Anders sieht es bei den bayerischen Wasserversorgern und den Kommunen aus. Nicht, dass sie die Entgelte aus eigener Tasche zahlen müssten, sie werden wie auch die Wasserversorger in den anderen Bundesländern zur „Inkasso-Station“ für die Wasserentnahmeentgelte verpflichtet, die letztendlich die Kunden mit ihrer Wasserrechnung bezahlen müssen. Aber anders als bei Industriebetrieben und Mineralbrunnen läge der Anteil der Wassercents an den Produktpreisen des Trinkwassers nicht im Promillebereich, sondern bei fast 5 Prozent (bezogen auf den durchschnittlichen Mengenpreis in Bayern in Höhe von 1,68 Euro/cbm). Das wird vielerorts in Bayern die Wassergebühren oder Wasserpreise stärker steigen lassen, als sich so mancher Bürgermeister traut. Das könnte ein Grund sein, weshalb sich die Koalition derart schwer tut, ihren Ankündigungen Taten folgen zu lassen.

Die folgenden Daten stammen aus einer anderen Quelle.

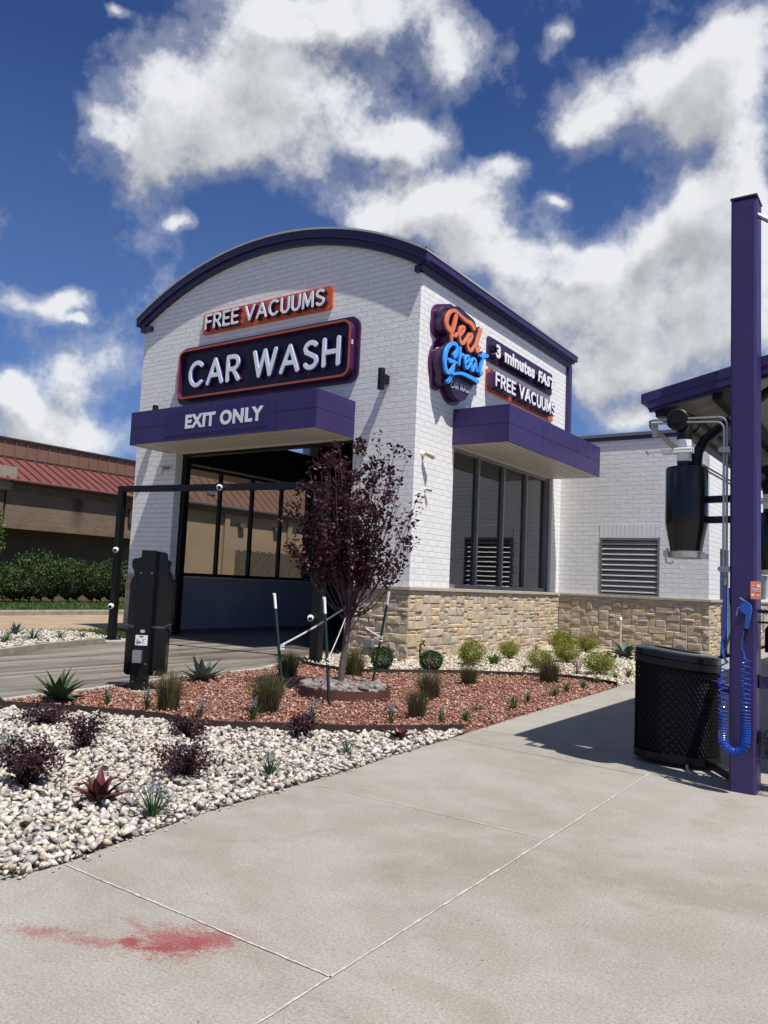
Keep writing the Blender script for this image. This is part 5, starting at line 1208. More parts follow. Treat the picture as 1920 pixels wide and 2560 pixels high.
for i, (x, y, h, lab) in enumerate(((4.30, -9.28, .21, 'nearest grassy plant with pale blue flowers in white rock'), (4.14, -8.14, .18, 'grassy plant with pale flowers at the path, second nearest'), (4.10, -7.20, .14, 'small grassy plant in white rock below the maroon plant'))):
    plant('fp', 'flower_tuft', FP, x, y, h / .21, i * 2.1, lab, 'flower', GP)
# burgundy shrubs in the white rock
def loro(seed, h, rad, shoots):
    def mk(nm):
        o = bpy.data.objects.new(nm, None); COL.objects.link(o); V, F, mb = loro_mesh(seed, h, rad, shoots); np_mesh('foliage', V, F, 'burgundy_leaf', o); mb.build('stems', 'branch', o, True, (0, 0, 0)); return o
    return mk
GBu = 'burgundy shrubs in the white rock'
for i, (x, y, h, w_, sh, lab) in enumerate(((1.47, -8.17, .20, .52, 20, 'flat spreading burgundy shrub near the green agave'), (2.57, -8.54, .33, .32, 15, 'upright burgundy shrub with one tall shoot'), (2.71, -7.63, .22, .36, 18, 'burgundy shrub against the edging below a blue flower tuft'), (3.37, -6.91, .26, .30, 16, 'burgundy shrub nearest the maroon plant by the edging'), (3.73, -8.56, .27, .44, 22, 'low wide burgundy shrub in the middle of the white rock'), (3.22, -9.40, .35, .42, 34, 'largest burgundy shrub at the left edge of the photo'))):
    plant('loro%d' % i, 'burgundy_shrub', loro(40 + i, h, w_ * .58, int(sh * 1.0)), x, y, .95, i * .7, lab, 'shrub', GBu)
# maroon strap-leaved plants
MM = strap_plant('', '', 12, .24, .070, (.5, 1.3), .30, None, 51, .6, .012, 6, .4)
plant('mar', 'maroon_plant', simple(MM, 'maroon_leaf'), 3.84, -9.31, .86, 1.0, 'maroon strap leaved plant alone in the white rock', 'plant')
plant('mar', 'maroon_plant', None, 4.02, -6.32, .80, 2.2, 'dark maroon plant against the end of the front edging', 'plant', sz=.55)
plant('mar', 'maroon_plant', None, 2.14, 4.84, .55, .2, 'tiny maroon plant left of the variegated plant', 'plant')
EU = bush_mesh(61, 520, .09, .16, .022)
plant('eu', 'blue_green_plant', simple(EU, 'agave_blue'), 2.33, -9.08, 1.05, 0, 'blue green leafy plant cut by the left edge of the photo', 'plant')
plant('spy', 'strap_leaf_plant', None, 4.12, -10.12, .35, .7, 'pale yellow green sprig at the left edge of the white rock', 'plant', sz=.15)
# clipped and golden shrubs against the stone base
def shrub(VF, mat):
    def mk(nm):
        o = bpy.data.objects.new(nm, None); COL.objects.link(o); np_mesh('foliage', VF[0], VF[1], mat, o); mb = MB()
        r2 = random.Random(1)
        for k in range(7): a = k * .9; mb.tube([(0, 0, -.03), (.05 * cos(a), .05 * sin(a), .4), (.3 * cos(a), .3 * sin(a), .8)], [.03, .02, .01], 5)
        mb.build('stems', 'branch', o, True, (0, 0, 0)); return o
    return mk
BX = bush_mesh(71, 4200, .92, 1.85, .13, lumps=9, shell=.7, rough=.08)
plant('box', 'boxwood_shrub', shrub(BX, 'boxwood_leaf'), .66, -1.74, .20, 0, 'round dark green shrub behind the rear tree stake', 'shrub', 'round dark green shrubs')
plant('box', 'boxwood_shrub', None, 1.20, -1.11, .205, 2, 'round dark green shrub right of the building corner', 'shrub', 'round dark green shrubs', sz=.175)
GX = [bush_mesh(81, 4600, .95, 1.5, .095, lumps=14, up=.9, shell=.4, rough=.34), bush_mesh(82, 4600, .95, 1.5, .095, lumps=11, up=.9, shell=.4, rough=.38)]
GGs = 'yellow green shrubs along the stone base'
for i, (x, y, h, w_, lab) in enumerate(((1.20, .25, .40, .52, 'yellow green shrub between the round shrub and a spiky plant'), (1.05, 2.14, .32, .42, 'small yellow green shrub close to the stone wall under the window'), (2.22, 1.00, .30, .52, 'yellow green shrub behind the dark grass at the rear edging'), (1.14, 4.67, .47, .58, 'tallest yellow green shrub at the inner corner of the stone walls'), (2.08, 2.56, .32, .54, 'yellow green shrub in front of the tallest one'), (1.40, 5.50, .36, .50, 'yellow green shrub right of the tallest one near the white pipe'), (3.31, .94, .35, .55, 'yellow green shrub nearest the trash can'))):
    plant('gold%d' % (i % 2), 'golden_shrub', shrub(GX[i % 2], 'golden_leaf'), x, y, w_ * .56, i * 1.7, lab, 'shrub', GGs, sz=h / 1.5 * 1.05)
# small green tufts along the path
TG = flowering(26, .17, (.7, 1.5), .4, .012, 'spike_leaf', None, None, 91)
GT = 'small green tufts beside the path'
for i, (x, y, h, lab) in enumerate(((3.97, -4.99, .15, 'green tuft right of the end of the front edging'), (3.93, -3.76, .19, 'upright green tuft on red rock, second of the row by the path'), (3.82, -3.13, .14, 'bushy green tuft on red rock, third of the row by the path'), (3.79, -1.76, .15, 'green tuft on red rock below the dark grass'), (3.80, -1.16, .17, 'green tuft just in front of the rear edging'), (3.76, -.43, .15, 'spreading green tuft at the right end of the rear edging'), (2.24, .27, .15, 'green tuft left of the dark grass behind the edging'), (3.70, .60, .15, 'bright green tuft in cream rock behind the edging end'), (3.78, 1.02, .19, 'bright green tuft in cream rock closest to the trash can'), (.45, 4.82, .17, 'small green tuft at the foot of the sunny stone wall'))):
    plant('tg', 'green_tuft', TG, x, y, h / .165, i * 1.9, lab, 'plant', GT)
plant('spk', 'strap_leaf_plant', None, 3.70, -4.19, .45, 1.9, 'flattened dark green tuft lying on the red rock', 'plant', sz=.22)
plant('spk', 'strap_leaf_plant', None, 3.87, -2.40, .55, .9, 'blue green spiky tuft on red rock near the middle of the path', 'plant', sz=.7)
BS = strap_plant('', '', 26, .30, .05, (.5, 1.4), .6, None, 95, .4, .02, 5, .45)
plant('bs', 'broad_leaf_plant', simple(BS, 'spike_leaf'), 1.34, .90, .85, .5, 'broad leaved green plant between two yellow green shrubs', 'plant')
plant('bs', 'broad_leaf_plant', None, 2.96, 7.0, .75, 1.5, 'left broad leaved plant behind the trash can', 'plant')
plant('bs', 'broad_leaf_plant', None, 3.32, 6.9, .85, 2.9, 'right broad leaved plant behind the trash can at the wall end', 'plant')
FPu = flowering(18, .17, (.7, 1.45), .4, .014, 'dark_spike', (7, .22, .07, 14, .014), 'purple_flower', 97)
plant('fpu', 'flower_tuft', FPu, 3.01, .68, 1, 0, 'purple flowering tuft left of the shrub nearest the trash can', 'flower')
HO = strap_plant('', '', 22, .42, .17, (.35, 1.35), .9, None, 99, .25, .03, 7, .55)
plant('hosta', 'hosta', simple(HO, 'hosta_leaf'), 2.49, 4.84, 1.02, 0, 'variegated broad leaved plant in front of the white pipe', 'plant', sz=1.1)

# ------------------------------------------------------------------ vacuum row on the right
def vacuum_post(x, y, label, sign_label):
    t = thing('vacuum_post', (x, y, 0), label, 'post')
    MB().box(x - .10, x + .085, y - .03, y + .19, .0, 4.50, .018).build('column', 'purple', t)
    MB().box(x - .104, x + .089, y - .034, y + .194, 4.50, 4.515).build('post_cap', 'purple_dark', t)
    MB().tube([(x + .085, y + .02, 4.36), (x + .6, y + .05, 3.95)], .018, 10).build('stay_rod', 'steel', t, True)
    return t
PX, PY = 6.82, -6.0
vp = vacuum_post(PX, PY, 'tall purple steel post beside the trash can', '')
def canister(x, y, label):
    t = thing('vacuum_canister', (x, y, 1.7), label, 'vacuum canister', 'black vacuum canisters hanging on posts')
    MB().lathe((x, y, 0), [(.118, 1.755), (.155, 1.96), (.158, 1.98), (.158, 2.40), (.152, 2.418), (.10, 2.425)], 32).build('canister_body', 'black_gloss', t, True)
    mb = MB().lathe((x, y, 0), [(.12, 1.70), (.135, 1.703), (.138, 1.75), (.12, 1.756)], 28)
    mb.tube([(x - .135, y - .02, 1.78), (x - .15, y - .02, 1.70), (x - .145, y - .02, 1.665), (x - .11, y - .03, 1.655), (x - .09, y - .03, 1.675)], .008, 6)
    mb.box(x + .10, x + .165, y - .05, y + .02, 1.70, 1.735); mb.box(x - .165, x - .13, y - .04, y + .02, 1.71, 1.76)
    mb.build('clamp_ring', 'steel', t, True)
    MB().lathe((x - .02, y, 0), [(.055, 2.42), (.055, 2.47)], 20).build('inlet_collar', 'black_gloss', t, True)
    MB().lathe((x - .02, y, 0), [(.052, 2.47), (.056, 2.475), (.056, 2.545), (.052, 2.55), (.052, 2.59), (.056, 2.592), (.056, 2.645), (.05, 2.65)], 24).build('valve_body', 'white_plastic', t, True)
    mb = MB().box(x - .09, x + .055, y - .075, y + .06, 2.535, 2.552, .004).box(x - .09, x + .055, y - .075, y + .06, 2.556, 2.573, .004)
    mb.box(x - .19, x - .09, y - .06, y + .04, 2.538, 2.568, .005); vb = mb.build('gate_plate', 'white_plastic', t)
    mb = MB(); mb.tube([(x - .19, y - .01, 2.553), (x - .30, y - .01, 2.556)], .004, 6).tube([(x - .30, y - .01, 2.54), (x - .32, y - .01, 2.57)], .007, 6); mb.build('gate_pull', 'steel', t, True)
    mb = MB().tube([(x - .02, y, 2.645), (x - .02, y, 2.72), (x - .035, y + .03, 2.79), (x - .05, y + .10, 2.83), (x - .05, y + .34, 2.84)], [.058, .06, .066, .07, .07], 18); mb.lathe((x - .055, y - .10, 2.80), [(.075, 0), (.088, .015), (.088, .20), (.075, .22)], 24, (0, 1, 0))
    mb.box(x - .095, x - .02, y - .112, y - .099, 2.765, 2.835); mb.build('elbow_pipe', 'black_metal', t, True)
    mb = MB()
    for z in (2.115, 2.175 - .17): pass
    for z in (2.165, 2.005): sq_tube(mb, (x + .13, y + .03, z), (x + .52, y - .02, z), .026)
    mb.build('support_arm', 'black_metal', t)
    MB().tube([(x + .06, y + .04, 2.41), (x + .07, y + .05, 2.55), (x + .12, y + .10, 2.66), (x + .50, y + .42, 3.06), (x + .80, y + .62, 3.32)], .042, 14).build('vacuum_pipe', 'black_metal', t, True)
    return t
can1 = canister(6.38, -5.92, 'black vacuum canister left of the tall purple post')
can2 = copy_tree(can1); can2.location = (6.42, -2.2, 1.7); tag(can2, 'second vacuum canister further back, right of the purple post')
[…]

Und wie wird es weiter gehen?

Jetzt darf man wirklich gespant sein, wie die Koalition auf diesen GRÜNEN-Vorstoß reagiert. Sie wird vermutlich die Landwirtschaft in eine Ausnahmeregelung einbeziehen, das Tiefengrundwasser nicht mit Entgelten belegen, vielleicht wird sie die Entgelte etwas anders gestalten – den Wassercent zu beerdigen wird ihr kaum gelingen. Oder doch? Immerhin sind in Kürze Europawahlen. Schon einmal hat Ministerpräsident Söder mit Blick auf bevorstehende Wahlen die Einführung des Wassercents abgelehnt.